Written exercise:
Only lines with the string "Blender" matter here; gather them from the material below.

━━ Given records

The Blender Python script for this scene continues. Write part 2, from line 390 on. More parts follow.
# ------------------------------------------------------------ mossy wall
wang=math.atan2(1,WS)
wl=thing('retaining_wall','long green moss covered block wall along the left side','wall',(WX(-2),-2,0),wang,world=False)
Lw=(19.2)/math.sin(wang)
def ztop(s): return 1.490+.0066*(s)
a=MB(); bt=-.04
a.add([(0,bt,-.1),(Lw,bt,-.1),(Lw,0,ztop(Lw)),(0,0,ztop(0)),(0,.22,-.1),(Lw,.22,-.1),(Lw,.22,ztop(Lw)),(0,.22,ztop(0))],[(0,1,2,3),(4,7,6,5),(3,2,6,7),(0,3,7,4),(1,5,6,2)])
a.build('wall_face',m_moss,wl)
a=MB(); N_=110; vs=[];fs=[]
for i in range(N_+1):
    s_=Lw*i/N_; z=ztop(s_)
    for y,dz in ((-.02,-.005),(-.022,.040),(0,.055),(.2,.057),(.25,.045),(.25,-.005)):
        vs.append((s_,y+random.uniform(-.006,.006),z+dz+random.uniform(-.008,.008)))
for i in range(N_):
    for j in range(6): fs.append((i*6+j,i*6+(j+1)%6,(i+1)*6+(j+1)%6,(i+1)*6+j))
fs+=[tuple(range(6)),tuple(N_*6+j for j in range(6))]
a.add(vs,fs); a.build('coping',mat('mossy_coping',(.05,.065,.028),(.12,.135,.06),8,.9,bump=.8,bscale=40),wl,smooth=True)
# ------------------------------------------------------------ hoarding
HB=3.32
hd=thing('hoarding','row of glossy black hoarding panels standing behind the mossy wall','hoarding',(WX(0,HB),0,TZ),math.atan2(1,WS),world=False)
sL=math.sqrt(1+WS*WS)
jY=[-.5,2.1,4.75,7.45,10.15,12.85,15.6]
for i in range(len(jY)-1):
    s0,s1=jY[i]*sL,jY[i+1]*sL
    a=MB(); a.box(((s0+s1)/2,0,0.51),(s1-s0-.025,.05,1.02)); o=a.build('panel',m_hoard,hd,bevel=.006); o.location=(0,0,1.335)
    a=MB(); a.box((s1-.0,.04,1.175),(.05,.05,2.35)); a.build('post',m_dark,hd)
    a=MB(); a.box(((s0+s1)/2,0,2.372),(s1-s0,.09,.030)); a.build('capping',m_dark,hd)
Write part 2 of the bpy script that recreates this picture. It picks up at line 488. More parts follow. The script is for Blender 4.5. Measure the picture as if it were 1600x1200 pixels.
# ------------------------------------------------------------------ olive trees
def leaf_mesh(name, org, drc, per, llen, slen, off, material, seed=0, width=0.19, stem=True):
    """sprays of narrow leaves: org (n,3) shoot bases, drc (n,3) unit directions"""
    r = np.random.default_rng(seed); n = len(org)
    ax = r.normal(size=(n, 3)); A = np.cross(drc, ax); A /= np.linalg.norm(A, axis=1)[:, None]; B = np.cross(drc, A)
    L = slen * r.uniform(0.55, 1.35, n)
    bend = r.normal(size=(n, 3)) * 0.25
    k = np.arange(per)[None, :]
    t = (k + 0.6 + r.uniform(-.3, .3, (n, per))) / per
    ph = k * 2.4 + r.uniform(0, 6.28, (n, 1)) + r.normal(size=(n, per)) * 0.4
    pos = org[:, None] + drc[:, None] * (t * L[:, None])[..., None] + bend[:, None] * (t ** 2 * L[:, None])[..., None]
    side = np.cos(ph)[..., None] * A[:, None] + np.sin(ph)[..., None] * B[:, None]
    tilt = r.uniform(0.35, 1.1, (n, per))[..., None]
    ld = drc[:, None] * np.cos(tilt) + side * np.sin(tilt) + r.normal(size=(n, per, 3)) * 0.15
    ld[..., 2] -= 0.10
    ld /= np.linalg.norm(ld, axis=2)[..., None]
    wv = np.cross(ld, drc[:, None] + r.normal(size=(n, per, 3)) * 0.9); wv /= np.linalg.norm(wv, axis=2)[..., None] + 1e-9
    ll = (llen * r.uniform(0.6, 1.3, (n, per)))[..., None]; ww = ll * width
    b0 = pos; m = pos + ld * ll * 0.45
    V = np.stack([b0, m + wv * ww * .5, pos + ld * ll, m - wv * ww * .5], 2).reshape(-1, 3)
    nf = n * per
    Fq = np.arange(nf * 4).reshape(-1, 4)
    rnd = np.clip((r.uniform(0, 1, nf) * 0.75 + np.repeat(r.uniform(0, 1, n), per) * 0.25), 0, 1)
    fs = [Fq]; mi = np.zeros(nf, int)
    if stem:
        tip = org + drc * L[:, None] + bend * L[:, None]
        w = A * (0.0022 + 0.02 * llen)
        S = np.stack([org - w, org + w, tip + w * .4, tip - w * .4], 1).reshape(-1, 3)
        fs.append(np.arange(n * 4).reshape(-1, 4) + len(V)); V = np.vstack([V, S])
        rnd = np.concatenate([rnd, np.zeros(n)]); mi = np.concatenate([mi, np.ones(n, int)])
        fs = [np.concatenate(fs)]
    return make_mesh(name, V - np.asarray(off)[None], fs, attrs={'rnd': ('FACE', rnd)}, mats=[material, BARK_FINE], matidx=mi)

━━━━

The output:
The Blender Python script for this scene continues. Write part 2, from line 390 on. More parts follow.
Write part 2 of the bpy script that recreates this picture. It picks up at line 488. More parts follow. The script is for Blender 4.5. Measure the picture as if it were 1600x1200 pixels.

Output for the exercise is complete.